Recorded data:

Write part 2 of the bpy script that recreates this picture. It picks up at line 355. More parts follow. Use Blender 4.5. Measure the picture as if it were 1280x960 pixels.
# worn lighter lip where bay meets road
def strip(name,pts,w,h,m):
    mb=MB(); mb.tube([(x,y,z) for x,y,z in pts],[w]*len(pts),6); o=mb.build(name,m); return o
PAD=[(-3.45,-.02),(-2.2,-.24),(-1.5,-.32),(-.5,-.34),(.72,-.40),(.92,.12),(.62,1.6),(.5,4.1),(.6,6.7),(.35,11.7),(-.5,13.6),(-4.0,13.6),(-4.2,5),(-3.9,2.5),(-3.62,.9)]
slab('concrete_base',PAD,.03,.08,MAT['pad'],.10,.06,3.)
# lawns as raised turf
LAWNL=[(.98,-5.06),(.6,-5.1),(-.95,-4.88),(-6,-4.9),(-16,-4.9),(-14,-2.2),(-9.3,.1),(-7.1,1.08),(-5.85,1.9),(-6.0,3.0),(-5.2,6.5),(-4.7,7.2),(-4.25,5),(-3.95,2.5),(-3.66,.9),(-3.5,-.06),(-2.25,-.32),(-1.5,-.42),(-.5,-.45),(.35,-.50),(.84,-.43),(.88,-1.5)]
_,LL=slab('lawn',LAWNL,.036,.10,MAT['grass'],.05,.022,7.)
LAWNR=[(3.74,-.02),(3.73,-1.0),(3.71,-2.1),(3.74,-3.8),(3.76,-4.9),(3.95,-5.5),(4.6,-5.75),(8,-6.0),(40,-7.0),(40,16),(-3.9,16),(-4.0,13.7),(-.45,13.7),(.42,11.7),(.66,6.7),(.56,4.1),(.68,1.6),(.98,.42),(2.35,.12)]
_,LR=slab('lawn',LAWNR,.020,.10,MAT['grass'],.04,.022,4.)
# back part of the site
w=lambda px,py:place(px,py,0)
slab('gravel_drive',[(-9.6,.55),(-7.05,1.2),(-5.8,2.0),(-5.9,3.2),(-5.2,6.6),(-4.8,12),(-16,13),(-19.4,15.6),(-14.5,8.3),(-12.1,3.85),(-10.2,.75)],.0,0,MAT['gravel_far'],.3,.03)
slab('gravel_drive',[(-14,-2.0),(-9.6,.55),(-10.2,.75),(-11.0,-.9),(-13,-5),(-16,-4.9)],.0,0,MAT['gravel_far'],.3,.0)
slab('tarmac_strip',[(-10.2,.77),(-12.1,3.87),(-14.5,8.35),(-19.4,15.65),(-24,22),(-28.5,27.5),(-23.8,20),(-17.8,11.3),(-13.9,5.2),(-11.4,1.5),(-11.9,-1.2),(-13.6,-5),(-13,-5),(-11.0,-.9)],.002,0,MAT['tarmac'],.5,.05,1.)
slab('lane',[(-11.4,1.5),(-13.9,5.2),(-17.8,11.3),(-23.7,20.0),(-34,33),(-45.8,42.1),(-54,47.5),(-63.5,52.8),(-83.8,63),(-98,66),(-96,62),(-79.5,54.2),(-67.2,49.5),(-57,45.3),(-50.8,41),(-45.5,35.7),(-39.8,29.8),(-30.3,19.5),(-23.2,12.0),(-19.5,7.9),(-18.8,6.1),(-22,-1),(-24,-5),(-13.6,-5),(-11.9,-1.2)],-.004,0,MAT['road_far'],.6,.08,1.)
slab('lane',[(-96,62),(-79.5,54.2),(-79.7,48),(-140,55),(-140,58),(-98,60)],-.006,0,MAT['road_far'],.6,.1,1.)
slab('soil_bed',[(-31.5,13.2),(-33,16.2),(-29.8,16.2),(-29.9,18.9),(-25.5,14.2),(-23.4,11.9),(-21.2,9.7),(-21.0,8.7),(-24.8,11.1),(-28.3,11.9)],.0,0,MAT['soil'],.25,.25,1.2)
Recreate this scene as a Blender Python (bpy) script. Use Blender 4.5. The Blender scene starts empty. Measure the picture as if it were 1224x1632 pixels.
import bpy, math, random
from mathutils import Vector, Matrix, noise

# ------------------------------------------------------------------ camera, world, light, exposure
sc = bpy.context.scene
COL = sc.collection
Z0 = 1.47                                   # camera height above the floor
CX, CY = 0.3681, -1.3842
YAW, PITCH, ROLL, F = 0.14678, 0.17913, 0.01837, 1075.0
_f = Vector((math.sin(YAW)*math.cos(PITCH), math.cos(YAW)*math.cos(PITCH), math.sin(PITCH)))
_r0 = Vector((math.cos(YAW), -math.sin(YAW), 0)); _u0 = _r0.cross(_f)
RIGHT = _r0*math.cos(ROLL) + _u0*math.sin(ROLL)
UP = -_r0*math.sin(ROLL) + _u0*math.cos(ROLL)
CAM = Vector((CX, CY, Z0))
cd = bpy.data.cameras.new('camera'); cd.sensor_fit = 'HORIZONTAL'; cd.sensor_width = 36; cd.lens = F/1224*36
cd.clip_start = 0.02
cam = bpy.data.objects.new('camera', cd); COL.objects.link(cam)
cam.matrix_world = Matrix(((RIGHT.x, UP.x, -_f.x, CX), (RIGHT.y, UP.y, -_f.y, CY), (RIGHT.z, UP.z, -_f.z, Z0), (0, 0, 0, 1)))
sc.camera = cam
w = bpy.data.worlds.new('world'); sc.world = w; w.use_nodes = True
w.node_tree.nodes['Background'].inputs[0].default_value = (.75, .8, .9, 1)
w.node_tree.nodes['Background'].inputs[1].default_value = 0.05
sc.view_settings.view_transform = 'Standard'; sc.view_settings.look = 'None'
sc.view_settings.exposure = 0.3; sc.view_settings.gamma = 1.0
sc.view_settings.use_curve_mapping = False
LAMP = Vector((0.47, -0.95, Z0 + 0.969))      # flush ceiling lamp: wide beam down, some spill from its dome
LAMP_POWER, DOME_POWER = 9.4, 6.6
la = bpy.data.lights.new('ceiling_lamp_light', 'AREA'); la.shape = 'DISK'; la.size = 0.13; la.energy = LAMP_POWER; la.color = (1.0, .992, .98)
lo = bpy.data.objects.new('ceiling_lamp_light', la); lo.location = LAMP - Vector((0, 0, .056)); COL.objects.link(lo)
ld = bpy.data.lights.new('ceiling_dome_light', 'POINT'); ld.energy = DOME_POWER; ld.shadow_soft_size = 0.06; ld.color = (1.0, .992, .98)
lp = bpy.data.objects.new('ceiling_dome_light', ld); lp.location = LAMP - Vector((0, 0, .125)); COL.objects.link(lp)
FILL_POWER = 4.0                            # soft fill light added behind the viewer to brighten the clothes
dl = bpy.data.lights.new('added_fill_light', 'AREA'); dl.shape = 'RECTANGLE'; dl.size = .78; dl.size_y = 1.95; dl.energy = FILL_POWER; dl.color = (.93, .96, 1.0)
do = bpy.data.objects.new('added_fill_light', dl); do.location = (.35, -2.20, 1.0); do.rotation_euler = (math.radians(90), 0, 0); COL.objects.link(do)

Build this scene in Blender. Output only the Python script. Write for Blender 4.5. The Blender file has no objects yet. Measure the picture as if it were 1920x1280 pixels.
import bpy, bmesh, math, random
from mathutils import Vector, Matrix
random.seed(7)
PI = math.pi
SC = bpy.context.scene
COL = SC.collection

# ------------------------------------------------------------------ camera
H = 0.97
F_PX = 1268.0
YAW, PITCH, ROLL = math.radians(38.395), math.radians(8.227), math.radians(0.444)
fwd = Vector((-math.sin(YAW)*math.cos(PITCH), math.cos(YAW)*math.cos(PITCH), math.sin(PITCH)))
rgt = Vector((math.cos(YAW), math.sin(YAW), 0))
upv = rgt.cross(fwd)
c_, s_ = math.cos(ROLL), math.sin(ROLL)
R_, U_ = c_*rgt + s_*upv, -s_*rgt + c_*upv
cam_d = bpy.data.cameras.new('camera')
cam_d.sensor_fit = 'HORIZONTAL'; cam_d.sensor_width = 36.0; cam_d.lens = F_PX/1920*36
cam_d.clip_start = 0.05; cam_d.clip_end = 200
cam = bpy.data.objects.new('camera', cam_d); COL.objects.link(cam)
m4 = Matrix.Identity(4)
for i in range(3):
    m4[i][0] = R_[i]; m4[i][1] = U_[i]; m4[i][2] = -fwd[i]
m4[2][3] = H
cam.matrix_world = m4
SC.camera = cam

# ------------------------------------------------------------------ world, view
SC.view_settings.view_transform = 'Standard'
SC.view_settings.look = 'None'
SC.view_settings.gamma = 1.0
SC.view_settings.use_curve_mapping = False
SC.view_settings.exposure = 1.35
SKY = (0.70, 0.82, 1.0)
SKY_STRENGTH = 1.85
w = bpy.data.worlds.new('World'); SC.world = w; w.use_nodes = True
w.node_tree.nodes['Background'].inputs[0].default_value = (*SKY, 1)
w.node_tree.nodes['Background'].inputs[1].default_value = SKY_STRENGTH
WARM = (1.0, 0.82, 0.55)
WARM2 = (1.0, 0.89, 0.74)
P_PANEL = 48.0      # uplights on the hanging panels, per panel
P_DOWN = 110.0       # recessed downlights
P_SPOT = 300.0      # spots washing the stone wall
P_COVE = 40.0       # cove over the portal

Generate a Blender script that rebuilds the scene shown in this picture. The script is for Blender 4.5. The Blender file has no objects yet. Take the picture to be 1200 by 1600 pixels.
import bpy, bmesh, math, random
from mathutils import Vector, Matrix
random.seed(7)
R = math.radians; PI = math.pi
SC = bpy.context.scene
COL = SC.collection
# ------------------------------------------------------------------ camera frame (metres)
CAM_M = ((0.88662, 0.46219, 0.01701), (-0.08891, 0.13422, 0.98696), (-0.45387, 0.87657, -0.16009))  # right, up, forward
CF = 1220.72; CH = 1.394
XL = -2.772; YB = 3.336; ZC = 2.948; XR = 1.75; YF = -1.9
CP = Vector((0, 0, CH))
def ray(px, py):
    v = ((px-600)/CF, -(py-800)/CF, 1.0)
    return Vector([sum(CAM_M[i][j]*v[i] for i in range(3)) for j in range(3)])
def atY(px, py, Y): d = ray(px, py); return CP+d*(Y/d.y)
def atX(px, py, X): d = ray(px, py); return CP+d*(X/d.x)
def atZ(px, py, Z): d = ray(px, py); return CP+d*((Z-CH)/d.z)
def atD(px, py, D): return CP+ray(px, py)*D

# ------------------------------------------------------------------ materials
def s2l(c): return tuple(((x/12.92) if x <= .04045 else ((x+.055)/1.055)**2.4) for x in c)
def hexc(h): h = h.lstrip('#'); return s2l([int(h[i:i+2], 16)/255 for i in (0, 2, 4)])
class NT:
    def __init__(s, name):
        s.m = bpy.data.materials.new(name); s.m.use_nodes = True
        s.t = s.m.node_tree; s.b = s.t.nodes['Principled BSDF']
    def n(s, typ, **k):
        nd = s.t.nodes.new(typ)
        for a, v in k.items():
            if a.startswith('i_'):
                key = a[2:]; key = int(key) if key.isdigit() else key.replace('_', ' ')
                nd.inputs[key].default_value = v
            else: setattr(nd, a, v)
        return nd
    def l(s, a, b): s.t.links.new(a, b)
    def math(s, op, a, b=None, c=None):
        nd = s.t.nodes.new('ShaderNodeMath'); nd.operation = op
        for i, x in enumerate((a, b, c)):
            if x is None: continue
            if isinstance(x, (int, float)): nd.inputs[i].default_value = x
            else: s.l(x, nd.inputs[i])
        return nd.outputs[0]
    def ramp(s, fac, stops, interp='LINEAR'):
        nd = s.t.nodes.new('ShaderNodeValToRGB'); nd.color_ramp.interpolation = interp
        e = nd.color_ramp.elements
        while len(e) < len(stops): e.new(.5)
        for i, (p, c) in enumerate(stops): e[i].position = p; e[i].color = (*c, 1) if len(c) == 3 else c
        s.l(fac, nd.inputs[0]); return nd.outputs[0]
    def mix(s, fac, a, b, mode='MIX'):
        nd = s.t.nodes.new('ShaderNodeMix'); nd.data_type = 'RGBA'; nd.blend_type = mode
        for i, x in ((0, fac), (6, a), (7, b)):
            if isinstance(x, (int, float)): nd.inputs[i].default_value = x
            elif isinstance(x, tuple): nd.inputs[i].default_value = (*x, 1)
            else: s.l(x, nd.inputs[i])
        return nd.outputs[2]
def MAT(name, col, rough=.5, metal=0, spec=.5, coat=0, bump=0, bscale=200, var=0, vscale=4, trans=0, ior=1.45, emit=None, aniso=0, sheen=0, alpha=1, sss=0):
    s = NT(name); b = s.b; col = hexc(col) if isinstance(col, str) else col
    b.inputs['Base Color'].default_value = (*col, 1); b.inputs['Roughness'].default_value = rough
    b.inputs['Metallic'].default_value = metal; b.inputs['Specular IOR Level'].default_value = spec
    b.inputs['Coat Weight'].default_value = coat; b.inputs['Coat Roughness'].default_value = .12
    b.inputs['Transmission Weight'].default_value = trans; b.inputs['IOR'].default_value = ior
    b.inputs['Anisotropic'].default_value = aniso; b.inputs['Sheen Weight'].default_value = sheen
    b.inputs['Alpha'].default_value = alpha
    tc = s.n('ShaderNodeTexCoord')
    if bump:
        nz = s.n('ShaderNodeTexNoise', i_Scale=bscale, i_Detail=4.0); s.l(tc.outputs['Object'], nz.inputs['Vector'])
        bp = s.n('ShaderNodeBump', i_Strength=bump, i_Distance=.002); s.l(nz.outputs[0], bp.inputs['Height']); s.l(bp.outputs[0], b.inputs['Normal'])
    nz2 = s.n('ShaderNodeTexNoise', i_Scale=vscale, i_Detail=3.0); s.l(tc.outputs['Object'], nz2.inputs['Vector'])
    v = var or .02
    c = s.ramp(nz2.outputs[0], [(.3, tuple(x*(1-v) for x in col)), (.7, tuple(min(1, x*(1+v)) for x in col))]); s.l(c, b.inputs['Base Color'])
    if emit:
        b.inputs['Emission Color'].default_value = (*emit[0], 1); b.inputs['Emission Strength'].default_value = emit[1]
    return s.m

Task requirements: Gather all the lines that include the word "Measure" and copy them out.

Written reply:
Write part 2 of the bpy script that recreates this picture. It picks up at line 355. More parts follow. Use Blender 4.5. Measure the picture as if it were 1280x960 pixels.
Recreate this scene as a Blender Python (bpy) script. Use Blender 4.5. The Blender scene starts empty. Measure the picture as if it were 1224x1632 pixels.
Build this scene in Blender. Output only the Python script. Write for Blender 4.5. The Blender file has no objects yet. Measure the picture as if it were 1920x1280 pixels.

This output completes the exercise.